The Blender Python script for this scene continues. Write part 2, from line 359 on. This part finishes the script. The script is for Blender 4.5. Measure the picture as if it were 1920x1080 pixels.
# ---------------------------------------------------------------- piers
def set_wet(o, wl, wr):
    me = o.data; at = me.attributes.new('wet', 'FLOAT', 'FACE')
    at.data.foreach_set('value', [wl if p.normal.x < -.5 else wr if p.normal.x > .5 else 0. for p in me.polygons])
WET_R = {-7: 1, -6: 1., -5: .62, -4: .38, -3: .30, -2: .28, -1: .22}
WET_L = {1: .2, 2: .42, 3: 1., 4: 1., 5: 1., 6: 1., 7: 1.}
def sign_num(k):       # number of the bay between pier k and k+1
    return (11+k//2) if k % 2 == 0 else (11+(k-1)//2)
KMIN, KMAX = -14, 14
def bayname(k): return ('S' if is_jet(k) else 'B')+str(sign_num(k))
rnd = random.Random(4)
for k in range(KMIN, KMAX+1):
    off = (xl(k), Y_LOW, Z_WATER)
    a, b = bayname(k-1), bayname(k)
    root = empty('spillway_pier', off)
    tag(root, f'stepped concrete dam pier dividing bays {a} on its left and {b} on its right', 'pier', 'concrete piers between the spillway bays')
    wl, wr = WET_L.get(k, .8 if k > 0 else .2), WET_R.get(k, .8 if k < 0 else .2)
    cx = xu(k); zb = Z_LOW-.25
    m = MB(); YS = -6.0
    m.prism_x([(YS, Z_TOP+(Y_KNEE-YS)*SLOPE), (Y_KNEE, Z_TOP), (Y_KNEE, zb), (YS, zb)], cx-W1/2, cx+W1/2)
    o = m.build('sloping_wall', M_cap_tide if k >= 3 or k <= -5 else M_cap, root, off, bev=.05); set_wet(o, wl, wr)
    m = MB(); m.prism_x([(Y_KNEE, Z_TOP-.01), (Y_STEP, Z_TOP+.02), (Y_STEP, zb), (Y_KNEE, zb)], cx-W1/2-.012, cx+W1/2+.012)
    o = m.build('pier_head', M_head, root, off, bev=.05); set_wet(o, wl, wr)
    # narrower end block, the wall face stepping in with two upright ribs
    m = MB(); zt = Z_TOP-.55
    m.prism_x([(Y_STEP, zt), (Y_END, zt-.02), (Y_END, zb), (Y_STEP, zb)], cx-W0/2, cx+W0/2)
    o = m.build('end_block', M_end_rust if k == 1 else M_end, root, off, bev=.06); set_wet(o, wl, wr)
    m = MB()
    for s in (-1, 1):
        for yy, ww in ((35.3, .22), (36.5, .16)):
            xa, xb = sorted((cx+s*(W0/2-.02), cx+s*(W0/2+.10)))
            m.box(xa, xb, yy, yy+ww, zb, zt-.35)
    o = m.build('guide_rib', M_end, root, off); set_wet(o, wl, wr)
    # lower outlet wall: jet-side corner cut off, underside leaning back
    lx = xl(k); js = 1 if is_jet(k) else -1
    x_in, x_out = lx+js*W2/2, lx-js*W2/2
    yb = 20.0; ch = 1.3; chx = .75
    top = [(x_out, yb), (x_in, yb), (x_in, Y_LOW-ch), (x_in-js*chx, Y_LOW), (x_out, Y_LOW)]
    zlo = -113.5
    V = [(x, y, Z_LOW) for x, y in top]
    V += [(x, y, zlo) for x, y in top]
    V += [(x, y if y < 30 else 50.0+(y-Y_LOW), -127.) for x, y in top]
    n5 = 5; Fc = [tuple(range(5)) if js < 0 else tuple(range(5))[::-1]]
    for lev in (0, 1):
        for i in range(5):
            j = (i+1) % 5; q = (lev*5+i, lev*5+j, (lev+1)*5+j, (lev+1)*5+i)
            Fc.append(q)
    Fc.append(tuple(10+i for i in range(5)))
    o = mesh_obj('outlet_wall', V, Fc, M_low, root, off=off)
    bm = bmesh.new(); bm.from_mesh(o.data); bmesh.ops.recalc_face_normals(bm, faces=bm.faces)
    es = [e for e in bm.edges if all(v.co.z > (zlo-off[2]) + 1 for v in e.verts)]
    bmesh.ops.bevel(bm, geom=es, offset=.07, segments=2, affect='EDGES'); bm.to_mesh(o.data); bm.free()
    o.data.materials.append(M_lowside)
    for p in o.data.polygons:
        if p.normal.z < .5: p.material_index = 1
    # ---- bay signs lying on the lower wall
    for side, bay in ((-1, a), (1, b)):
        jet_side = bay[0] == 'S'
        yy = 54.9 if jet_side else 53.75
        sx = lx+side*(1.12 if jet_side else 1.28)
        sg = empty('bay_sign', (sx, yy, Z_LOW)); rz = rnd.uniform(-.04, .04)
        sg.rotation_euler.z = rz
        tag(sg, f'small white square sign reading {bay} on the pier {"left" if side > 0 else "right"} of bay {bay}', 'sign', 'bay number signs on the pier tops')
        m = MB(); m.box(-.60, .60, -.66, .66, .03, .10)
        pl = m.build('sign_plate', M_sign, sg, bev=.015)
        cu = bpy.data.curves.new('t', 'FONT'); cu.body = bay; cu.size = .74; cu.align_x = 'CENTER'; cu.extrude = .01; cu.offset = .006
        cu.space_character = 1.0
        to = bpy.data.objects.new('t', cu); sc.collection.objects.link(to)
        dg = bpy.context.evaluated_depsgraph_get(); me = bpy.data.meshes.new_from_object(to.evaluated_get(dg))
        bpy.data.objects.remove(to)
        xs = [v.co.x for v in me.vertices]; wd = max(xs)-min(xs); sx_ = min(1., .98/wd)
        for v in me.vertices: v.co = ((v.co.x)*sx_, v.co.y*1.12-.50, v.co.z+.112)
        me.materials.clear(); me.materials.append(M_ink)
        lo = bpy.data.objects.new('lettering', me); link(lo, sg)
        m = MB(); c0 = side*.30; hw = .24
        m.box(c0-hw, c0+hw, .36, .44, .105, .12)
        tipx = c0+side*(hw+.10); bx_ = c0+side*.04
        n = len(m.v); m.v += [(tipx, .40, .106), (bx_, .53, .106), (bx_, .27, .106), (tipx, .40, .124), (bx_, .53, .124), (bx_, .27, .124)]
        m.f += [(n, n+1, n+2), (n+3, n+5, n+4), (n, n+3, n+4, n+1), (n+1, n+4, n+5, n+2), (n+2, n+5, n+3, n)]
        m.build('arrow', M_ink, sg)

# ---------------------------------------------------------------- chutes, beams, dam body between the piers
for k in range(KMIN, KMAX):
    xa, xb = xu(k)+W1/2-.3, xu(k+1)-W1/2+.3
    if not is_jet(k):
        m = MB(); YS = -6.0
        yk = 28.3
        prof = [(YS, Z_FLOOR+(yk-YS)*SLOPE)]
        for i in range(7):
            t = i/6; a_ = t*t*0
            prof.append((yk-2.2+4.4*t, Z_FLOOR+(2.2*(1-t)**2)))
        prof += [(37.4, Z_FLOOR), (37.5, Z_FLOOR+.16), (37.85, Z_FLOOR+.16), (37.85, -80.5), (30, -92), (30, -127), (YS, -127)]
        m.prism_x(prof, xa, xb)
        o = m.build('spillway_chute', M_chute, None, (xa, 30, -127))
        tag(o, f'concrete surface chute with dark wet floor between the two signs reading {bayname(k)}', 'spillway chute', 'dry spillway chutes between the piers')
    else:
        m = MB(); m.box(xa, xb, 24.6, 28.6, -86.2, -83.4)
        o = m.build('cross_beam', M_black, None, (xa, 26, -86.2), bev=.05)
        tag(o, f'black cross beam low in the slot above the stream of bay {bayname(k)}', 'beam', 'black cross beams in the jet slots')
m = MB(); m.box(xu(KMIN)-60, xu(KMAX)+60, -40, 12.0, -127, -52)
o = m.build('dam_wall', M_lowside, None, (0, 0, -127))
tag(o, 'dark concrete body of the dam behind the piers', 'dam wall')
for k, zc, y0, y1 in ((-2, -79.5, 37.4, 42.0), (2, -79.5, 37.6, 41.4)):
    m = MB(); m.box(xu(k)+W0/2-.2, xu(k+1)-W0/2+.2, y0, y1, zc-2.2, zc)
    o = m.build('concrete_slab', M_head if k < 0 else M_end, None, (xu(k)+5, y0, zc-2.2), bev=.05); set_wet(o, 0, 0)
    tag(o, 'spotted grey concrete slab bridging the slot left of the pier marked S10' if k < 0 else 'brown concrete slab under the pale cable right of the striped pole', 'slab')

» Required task
Return, unchanged, the run of lines above that opens with the line containing "o = m.build('pier_head', M_head, root, off, bev=.05);" and closes with the line containing "zb)], cx-W0/2, cx+W0/2)". Include both.

» Answer for the task
    o = m.build('pier_head', M_head, root, off, bev=.05); set_wet(o, wl, wr)
    # narrower end block, the wall face stepping in with two upright ribs
    m = MB(); zt = Z_TOP-.55
    m.prism_x([(Y_STEP, zt), (Y_END, zt-.02), (Y_END, zb), (Y_STEP, zb)], cx-W0/2, cx+W0/2)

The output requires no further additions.